### TASK PROMPT
Leaving out every picture, retype the lines below from the top through the one that contains "litter', None, 'stuff')".
━━━━━━━━━━━━━━━━
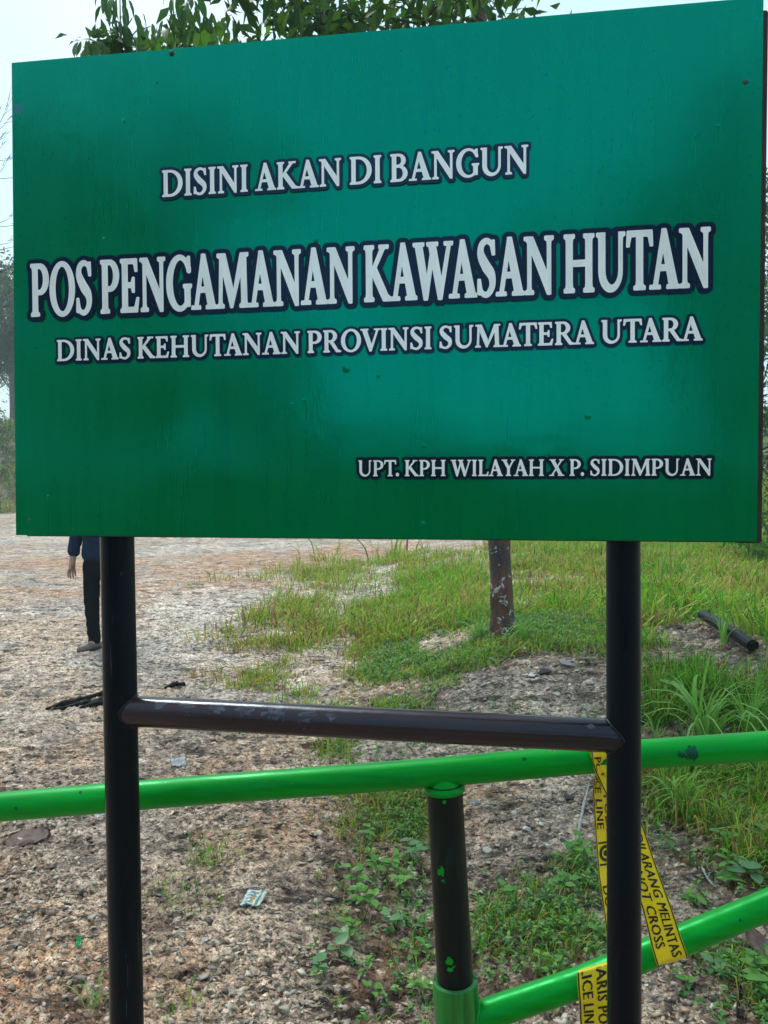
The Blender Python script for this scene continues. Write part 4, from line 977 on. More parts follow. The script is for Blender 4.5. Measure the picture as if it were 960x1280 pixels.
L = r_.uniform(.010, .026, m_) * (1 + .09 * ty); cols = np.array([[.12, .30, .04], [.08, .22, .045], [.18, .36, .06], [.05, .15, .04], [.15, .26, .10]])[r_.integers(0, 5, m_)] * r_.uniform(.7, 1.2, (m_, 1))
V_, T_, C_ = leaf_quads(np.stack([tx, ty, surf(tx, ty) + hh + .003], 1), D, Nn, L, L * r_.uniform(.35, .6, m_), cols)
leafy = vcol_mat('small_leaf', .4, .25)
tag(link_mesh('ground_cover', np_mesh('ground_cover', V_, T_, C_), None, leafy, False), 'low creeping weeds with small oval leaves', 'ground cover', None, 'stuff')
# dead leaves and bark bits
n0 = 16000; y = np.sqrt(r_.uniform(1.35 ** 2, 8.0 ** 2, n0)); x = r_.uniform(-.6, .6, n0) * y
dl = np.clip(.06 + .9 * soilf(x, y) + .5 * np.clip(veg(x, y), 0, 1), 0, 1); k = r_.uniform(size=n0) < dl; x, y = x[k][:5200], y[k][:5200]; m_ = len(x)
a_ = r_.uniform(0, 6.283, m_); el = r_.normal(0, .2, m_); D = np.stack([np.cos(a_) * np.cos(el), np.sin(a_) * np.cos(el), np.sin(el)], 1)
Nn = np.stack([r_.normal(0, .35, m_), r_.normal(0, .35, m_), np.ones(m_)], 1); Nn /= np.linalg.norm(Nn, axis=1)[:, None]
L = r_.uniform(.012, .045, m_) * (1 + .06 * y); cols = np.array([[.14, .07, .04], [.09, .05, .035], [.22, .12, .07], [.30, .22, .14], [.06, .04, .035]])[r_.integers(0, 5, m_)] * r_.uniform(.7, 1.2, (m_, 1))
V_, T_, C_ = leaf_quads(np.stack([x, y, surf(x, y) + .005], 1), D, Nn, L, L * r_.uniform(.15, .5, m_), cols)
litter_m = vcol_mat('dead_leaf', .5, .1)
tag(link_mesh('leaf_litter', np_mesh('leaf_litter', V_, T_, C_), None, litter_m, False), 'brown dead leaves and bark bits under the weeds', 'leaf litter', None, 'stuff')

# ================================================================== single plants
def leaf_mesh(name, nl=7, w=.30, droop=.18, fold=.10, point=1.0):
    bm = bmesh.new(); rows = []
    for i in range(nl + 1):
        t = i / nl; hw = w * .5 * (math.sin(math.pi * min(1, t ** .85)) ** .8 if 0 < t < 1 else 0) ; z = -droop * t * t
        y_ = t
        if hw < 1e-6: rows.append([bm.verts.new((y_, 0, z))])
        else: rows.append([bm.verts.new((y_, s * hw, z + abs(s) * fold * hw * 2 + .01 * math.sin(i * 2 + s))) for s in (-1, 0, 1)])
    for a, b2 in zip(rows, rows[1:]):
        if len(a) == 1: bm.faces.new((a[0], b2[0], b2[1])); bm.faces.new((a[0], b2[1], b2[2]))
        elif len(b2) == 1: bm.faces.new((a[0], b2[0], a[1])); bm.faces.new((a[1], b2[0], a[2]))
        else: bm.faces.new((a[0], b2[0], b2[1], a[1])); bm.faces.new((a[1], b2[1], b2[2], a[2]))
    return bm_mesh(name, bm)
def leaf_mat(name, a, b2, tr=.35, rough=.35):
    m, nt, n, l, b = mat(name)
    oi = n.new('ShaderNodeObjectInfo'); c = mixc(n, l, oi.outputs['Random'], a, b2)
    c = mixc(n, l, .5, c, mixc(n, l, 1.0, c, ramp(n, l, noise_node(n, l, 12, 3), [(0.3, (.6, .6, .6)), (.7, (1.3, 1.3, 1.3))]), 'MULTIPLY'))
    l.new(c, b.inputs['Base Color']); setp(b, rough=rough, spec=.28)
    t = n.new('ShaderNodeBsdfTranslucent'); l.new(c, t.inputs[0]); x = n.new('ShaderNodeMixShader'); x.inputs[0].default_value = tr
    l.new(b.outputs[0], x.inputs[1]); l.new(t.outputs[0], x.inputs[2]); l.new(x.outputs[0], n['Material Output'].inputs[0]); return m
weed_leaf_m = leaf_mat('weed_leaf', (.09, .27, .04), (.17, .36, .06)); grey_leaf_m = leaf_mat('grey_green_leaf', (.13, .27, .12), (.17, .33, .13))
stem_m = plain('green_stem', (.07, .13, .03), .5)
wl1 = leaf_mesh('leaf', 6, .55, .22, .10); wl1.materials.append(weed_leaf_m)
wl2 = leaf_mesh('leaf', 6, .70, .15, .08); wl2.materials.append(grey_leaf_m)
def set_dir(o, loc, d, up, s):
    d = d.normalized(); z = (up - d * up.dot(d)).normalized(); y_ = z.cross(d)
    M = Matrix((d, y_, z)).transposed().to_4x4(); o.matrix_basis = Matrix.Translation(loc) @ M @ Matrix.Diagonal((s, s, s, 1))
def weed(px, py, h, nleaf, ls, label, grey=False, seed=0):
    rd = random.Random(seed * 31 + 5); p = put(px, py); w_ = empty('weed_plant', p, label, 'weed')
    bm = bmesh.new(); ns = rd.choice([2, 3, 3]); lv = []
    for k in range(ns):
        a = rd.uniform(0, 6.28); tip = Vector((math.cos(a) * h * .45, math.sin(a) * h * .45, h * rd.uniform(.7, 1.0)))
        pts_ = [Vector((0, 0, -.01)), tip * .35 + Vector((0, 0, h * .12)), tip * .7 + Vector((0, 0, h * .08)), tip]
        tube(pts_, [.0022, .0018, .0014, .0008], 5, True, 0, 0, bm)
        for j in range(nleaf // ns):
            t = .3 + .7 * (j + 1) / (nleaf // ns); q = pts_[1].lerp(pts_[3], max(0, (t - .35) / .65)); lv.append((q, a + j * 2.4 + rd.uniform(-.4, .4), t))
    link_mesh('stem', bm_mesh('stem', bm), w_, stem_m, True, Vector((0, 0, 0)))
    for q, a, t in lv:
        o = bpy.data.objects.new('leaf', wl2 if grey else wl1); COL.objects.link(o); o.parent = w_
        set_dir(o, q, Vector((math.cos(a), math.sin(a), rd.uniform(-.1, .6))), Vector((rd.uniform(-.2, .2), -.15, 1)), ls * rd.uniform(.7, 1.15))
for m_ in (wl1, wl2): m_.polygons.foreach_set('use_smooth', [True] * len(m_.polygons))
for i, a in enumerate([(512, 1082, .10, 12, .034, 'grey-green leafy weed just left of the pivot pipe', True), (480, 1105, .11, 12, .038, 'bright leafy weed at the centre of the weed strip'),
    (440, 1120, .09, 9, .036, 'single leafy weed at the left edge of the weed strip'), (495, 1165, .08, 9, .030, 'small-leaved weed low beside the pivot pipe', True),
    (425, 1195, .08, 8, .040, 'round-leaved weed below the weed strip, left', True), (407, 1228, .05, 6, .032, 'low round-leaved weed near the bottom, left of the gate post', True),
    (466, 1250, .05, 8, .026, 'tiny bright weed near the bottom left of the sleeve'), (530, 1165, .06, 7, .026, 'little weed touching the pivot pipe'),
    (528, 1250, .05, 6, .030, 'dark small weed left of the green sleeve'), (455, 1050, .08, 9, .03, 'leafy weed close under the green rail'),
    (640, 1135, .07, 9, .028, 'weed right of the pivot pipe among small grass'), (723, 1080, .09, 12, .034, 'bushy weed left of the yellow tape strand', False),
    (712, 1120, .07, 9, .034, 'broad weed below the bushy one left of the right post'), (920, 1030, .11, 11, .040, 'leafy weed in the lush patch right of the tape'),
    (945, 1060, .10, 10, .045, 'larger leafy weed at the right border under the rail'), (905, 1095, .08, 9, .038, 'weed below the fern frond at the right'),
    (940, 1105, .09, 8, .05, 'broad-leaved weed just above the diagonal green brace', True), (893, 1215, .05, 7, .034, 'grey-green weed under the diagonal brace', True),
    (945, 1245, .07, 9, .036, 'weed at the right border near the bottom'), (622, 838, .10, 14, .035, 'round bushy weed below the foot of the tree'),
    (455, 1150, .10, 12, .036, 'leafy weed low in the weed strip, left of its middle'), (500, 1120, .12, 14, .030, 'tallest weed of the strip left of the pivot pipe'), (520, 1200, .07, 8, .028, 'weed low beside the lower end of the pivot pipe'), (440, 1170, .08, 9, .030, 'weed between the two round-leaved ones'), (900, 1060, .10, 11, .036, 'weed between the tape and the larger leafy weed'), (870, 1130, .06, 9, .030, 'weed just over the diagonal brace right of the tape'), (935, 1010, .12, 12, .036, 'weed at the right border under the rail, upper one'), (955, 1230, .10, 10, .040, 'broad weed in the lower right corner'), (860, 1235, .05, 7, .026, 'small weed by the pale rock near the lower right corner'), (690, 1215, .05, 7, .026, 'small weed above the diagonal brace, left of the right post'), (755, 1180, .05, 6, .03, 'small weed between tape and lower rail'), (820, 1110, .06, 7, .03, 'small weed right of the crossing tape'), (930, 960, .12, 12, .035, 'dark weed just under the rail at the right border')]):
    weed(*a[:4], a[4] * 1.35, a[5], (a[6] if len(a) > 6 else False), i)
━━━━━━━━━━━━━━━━
### WRITTEN SOLUTION
The Blender Python script for this scene continues. Write part 4, from line 977 on. More parts follow. The script is for Blender 4.5. Measure the picture as if it were 960x1280 pixels.
L = r_.uniform(.010, .026, m_) * (1 + .09 * ty); cols = np.array([[.12, .30, .04], [.08, .22, .045], [.18, .36, .06], [.05, .15, .04], [.15, .26, .10]])[r_.integers(0, 5, m_)] * r_.uniform(.7, 1.2, (m_, 1))
V_, T_, C_ = leaf_quads(np.stack([tx, ty, surf(tx, ty) + hh + .003], 1), D, Nn, L, L * r_.uniform(.35, .6, m_), cols)
leafy = vcol_mat('small_leaf', .4, .25)
tag(link_mesh('ground_cover', np_mesh('ground_cover', V_, T_, C_), None, leafy, False), 'low creeping weeds with small oval leaves', 'ground cover', None, 'stuff')
# dead leaves and bark bits
n0 = 16000; y = np.sqrt(r_.uniform(1.35 ** 2, 8.0 ** 2, n0)); x = r_.uniform(-.6, .6, n0) * y
dl = np.clip(.06 + .9 * soilf(x, y) + .5 * np.clip(veg(x, y), 0, 1), 0, 1); k = r_.uniform(size=n0) < dl; x, y = x[k][:5200], y[k][:5200]; m_ = len(x)
a_ = r_.uniform(0, 6.283, m_); el = r_.normal(0, .2, m_); D = np.stack([np.cos(a_) * np.cos(el), np.sin(a_) * np.cos(el), np.sin(el)], 1)
Nn = np.stack([r_.normal(0, .35, m_), r_.normal(0, .35, m_), np.ones(m_)], 1); Nn /= np.linalg.norm(Nn, axis=1)[:, None]
L = r_.uniform(.012, .045, m_) * (1 + .06 * y); cols = np.array([[.14, .07, .04], [.09, .05, .035], [.22, .12, .07], [.30, .22, .14], [.06, .04, .035]])[r_.integers(0, 5, m_)] * r_.uniform(.7, 1.2, (m_, 1))
V_, T_, C_ = leaf_quads(np.stack([x, y, surf(x, y) + .005], 1), D, Nn, L, L * r_.uniform(.15, .5, m_), cols)
litter_m = vcol_mat('dead_leaf', .5, .1)
tag(link_mesh('leaf_litter', np_mesh('leaf_litter', V_, T_, C_), None, litter_m, False), 'brown dead leaves and bark bits under the weeds', 'leaf litter', None, 'stuff')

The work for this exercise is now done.